Thursday, 1 May 2014

"Memory Tree"

The Dark Would Volume 3 language art exhibition curated by Philip Davenport from arthur+martha opens 3rd May at Bury Art Museum 10am-5pm. There will also be a discussion event and reading at 2pm at Bury Met, as part of the international Text Festival.

     Installing "Memory Tree" by Rosmarie Waldrop at The Dark Would Volume 3

The Dark Would anthology was edited by Philip last year, bringing together people who use language to make art - poets, text artists, performance artists, musicians... 

Currently being installed at Bury Art Museum is the third "volume", an exhibition that Philip has curated, based on The Dark Would. He also worked with local schoolchildren to make a soundtrack and has included a piece made during arthur+martha sessions with members of a dementia drop-in in Bury.

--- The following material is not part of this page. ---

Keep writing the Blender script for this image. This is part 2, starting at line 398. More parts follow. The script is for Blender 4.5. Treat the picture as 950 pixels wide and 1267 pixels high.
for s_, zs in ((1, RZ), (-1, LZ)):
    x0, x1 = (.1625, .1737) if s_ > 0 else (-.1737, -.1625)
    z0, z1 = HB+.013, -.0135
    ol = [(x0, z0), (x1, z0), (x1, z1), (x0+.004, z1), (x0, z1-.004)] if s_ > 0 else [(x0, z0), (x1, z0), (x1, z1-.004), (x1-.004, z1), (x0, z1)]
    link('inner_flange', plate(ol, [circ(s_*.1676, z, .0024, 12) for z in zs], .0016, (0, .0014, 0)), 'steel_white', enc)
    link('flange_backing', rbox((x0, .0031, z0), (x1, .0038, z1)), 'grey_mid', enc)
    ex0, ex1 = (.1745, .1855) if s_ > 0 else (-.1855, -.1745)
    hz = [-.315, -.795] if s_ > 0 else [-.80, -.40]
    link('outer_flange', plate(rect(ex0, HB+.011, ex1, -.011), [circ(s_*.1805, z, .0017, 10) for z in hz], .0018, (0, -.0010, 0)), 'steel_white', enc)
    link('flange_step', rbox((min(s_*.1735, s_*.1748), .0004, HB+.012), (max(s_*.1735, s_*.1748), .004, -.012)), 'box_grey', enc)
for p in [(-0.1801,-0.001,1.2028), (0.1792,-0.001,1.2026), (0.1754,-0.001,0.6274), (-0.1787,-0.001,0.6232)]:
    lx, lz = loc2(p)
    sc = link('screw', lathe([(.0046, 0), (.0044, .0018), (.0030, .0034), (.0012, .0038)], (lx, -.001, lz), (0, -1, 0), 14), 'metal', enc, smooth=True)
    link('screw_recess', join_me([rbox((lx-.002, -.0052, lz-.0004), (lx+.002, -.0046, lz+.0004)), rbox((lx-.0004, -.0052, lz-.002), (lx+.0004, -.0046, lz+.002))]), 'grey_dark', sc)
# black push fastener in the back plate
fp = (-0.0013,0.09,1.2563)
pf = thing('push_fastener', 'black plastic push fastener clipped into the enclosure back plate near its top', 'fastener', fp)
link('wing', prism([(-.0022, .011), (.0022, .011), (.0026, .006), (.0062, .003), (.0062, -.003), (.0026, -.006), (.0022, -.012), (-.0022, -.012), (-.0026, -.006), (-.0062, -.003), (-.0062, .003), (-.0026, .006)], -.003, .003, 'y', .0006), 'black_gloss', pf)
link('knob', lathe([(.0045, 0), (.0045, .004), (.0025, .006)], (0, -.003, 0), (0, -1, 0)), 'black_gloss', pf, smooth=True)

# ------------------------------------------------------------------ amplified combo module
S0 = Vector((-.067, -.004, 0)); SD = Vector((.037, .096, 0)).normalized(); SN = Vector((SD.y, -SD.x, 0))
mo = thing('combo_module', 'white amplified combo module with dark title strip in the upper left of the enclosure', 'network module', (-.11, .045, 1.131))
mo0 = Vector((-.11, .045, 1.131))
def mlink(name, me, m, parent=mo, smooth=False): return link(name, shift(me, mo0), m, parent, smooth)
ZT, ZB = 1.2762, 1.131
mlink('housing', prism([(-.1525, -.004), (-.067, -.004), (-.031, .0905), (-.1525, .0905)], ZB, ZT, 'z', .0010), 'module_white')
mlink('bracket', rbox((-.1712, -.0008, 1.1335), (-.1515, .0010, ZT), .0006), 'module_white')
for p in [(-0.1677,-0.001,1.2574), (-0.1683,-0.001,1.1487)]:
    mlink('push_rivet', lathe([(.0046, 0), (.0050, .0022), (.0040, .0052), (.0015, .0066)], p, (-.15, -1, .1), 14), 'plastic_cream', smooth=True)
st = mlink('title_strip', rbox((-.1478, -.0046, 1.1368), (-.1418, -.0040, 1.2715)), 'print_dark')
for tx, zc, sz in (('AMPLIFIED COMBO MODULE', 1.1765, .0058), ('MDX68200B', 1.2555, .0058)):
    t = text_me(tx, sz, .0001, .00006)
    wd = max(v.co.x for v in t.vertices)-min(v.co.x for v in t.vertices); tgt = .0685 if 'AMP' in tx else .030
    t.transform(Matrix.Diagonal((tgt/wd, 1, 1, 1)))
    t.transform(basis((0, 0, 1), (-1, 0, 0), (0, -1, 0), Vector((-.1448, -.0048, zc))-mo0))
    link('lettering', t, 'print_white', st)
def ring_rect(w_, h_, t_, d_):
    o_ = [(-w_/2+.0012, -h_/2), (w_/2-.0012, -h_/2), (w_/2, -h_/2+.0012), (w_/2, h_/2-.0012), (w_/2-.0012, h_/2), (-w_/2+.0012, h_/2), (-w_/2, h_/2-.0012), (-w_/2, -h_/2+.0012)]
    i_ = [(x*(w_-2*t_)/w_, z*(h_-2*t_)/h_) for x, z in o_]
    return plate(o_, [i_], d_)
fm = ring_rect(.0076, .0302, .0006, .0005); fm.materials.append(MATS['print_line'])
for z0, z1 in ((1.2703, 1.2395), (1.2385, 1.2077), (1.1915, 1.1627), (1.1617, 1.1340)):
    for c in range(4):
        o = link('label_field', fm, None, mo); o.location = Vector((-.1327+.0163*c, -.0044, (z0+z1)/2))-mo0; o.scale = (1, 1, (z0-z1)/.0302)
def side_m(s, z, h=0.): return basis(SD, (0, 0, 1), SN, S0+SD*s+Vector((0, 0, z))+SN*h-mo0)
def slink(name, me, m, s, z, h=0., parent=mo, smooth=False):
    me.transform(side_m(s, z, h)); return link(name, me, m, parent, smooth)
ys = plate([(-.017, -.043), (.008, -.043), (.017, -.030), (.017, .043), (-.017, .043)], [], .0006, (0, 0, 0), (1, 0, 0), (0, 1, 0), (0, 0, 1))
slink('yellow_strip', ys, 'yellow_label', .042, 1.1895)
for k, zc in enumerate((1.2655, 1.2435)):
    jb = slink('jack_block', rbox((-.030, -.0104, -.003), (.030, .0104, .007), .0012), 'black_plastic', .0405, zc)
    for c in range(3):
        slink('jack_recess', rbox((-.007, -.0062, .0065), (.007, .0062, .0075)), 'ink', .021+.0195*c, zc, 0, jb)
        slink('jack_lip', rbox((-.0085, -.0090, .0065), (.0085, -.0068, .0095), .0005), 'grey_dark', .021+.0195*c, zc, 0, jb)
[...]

The exhibition is themed around the translation of memory into language. In it, you'll find an evocation of childhood in Nazi Germany, visual poems made by fixing a biro to a computer mouse, a text adapted from the Financial Times to become birds, a film/song for the mythic killer Long Lankin, Rorschach butterflies to commemorate dead poets - and a text/art work based on family trees.

This last piece was made during arthur+martha workshops at Pinfold Lane dementia care day centre in Bury, which were supported by Bury Art Museum. It is an ongoing strategy by arthur+martha to exhibit work made in our projects alongside major international practitioners. 

The exhibition previews Friday 2 May, 7pm as part of the launch of the Text Festival and new Sculpture Centre at Bury Art Museum. There will be a discussion about issues raised by The Dark Would on Saturday 3 May 2pm at Bury Met, chaired by Philip with a panel of derek beaulieu, Caroline Bergvall, Marton Koppany and Ron Silliman. The discussion will begin with a poetry reading from Ron Silliman.

Exhibition contributors: arthur+martha, derek beaulieu, Maria Chevska, Paula Claire, Mike Chavez-Dawson, Matt Dalby, Maria Damon, Philip Davenport, SJ Fowler, anatol knotek, Darren Marsh, Tamarin Norwood, Wang Jun, Rosmarie Waldrop, Richard Wentworth and Eric Zboya. 

Canadian poet derek beaulieu making Helvetica, his letraset work for the exhibition.